Graziela Gonçalves é o nome desta brasileira corajosa. Não! Chorão não morreu porque era talentoso demais, ainda que fosse. Não morreu porque tinha uma grande alma, ainda que a tivesse. Não morreu porque era dotado de múltiplos talentos, que fosse. Morreu mesmo por causa da cocaína, das drogas. Drogas que, ela deixou claro, ele não tinha dificuldade nenhuma de conseguir. Ficou no ar a suspeita, é evidente, de que estava preso numa espécie de círculo, em que a dita-cuja era coisa corriqueira.
“Ah, mas o testemunho dela foi ao ar, Reinaldo, e na imprensa!” É verdade. Porque ela teve a coragem de dar a cara ao tapa. Não fosse isso, a morte deste senhor, que era ídolo de gente muito mais jovem, segundo entendi, passaria como mais um caso de martírio do herói. E não! Definitivamente, ainda que Chorão fosse o Schopenhauer do rap (não sei se era porque desconheço e não falarei a respeito), ele não é mártir de nada. Ele foi vítima de sua própria concepção equivocada de mundo e de suas escolhas comprovadamente erradas.
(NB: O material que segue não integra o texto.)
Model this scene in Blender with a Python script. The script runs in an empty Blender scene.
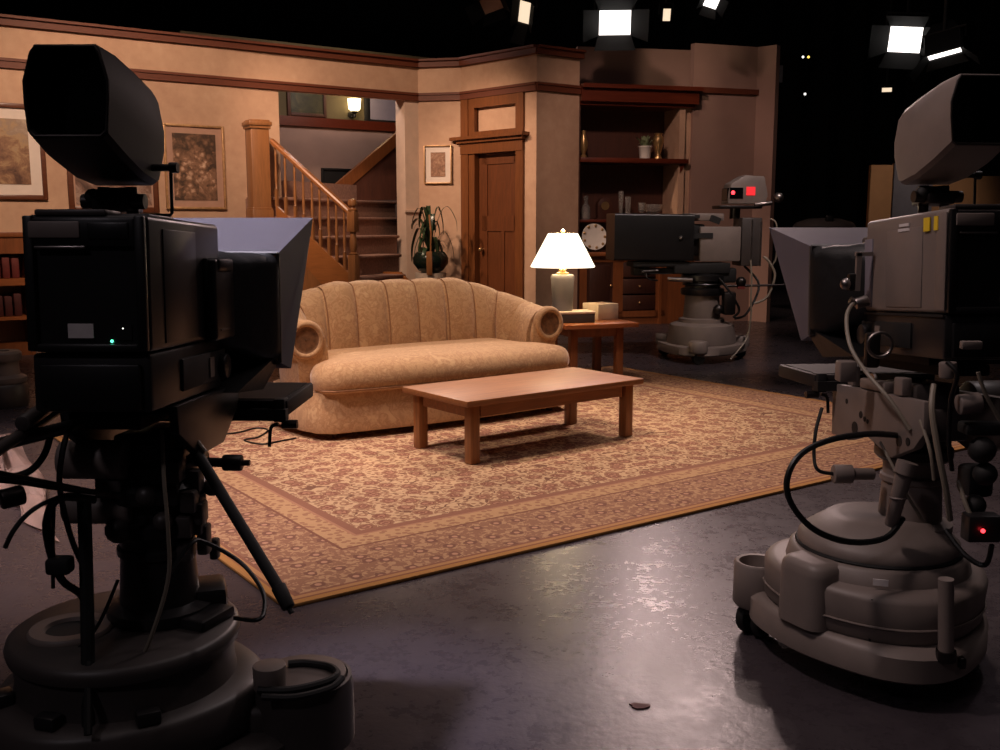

Em certa medida, todo homem é também vítima de si mesmo: eu, você que me lê, todo mundo. Apenas repudio essa cortina de silêncio sobre a causa da morte e a óbvia distorção em curso. Se tivesse morrido, sei lá, de câncer, emprestar-lhe-iam certamente um tom menos épico — ou menos dramático, a depender do caso.
O tratamento jornalístico dispensado ao caso é uma das muitas inversões morais em curso no nosso tempo. Que fique o testemunho de Graziela que vi no Fantástico. Ela tentou de tudo. Perdeu o marido para o vício, mas o perdeu também para uma das faces mais escuras da cultura da morte: a tolerância dos supostamente progressistas com as drogas.